No Dynasty. More often than not in recent years, News-Press editorials have championed Storke's own unpredictable, irascible opinions. When California's controversial School Superintendent Max Rafferty was attacking the Dictionary of American Slang, the NewsPress castigated Rafferty roundly, only to reverse its stand overnight after Storke was shown a list of dirty words from the book. When the John Birch Society moved into Santa Barbara, it roused no visible opposition from the News-Press--until the Birchers had the temerity to attack Storke's close friend Earl Warren. That move provoked an angry series of News-Press articles and a front-page Storke editorial that won him a Pulitzer Prize.

Sale of the paper marks the end for Thomas More Storke of his cherished vision of founding a newspaper dynasty. Storke's father, who had founded the Los Angeles Herald only to be squeezed out a few months later by the panic of 1873, wrote signed editorial columns for the Santa Barbara paper until his death in 1936. Storke's son Charles, now 52, joined the News-Press in 1932, and he was clearly heir apparent. (Another son has been a lifelong invalid.) But Charles got impatient; the old man simply refused to retire.
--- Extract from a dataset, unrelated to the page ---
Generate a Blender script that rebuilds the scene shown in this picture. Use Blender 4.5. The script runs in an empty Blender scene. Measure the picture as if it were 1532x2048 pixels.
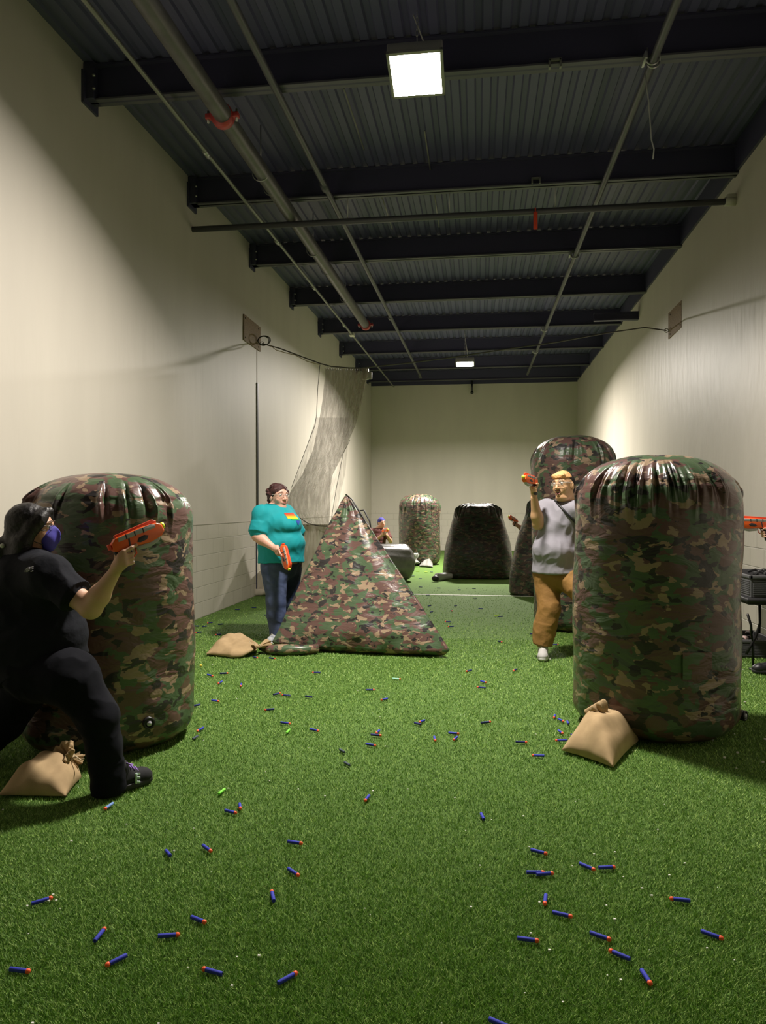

Besides, Charles's wife was bitterly opposed to all suggestions that their own son work on the paper. In 1959, Charles quit the News-Press for good and moved his family to Mexico City.

No Absentee Owners. As the only daily in a burgeoning town, the News-Press had no lack of hopeful buyers. The Ridder chain, the Los Angeles Times, British Press Lord Roy Thomson were all said to have made bids. McLean overcame Storke's objection to absentee ownership by purchasing the paper for himself, not for the Philadelphia Bulletin Co. He also promised to live in Santa Barbara part of each year, and he has already moved his nephew Stuart Symington Taylor, 50, a cousin of the Missouri Senator, from his job as Bulletin vice president to fulltime publisher of the News-Press. McLean and Taylor have tactfully asked Storke to stay on for life, perhaps as advisor and editor emeritus.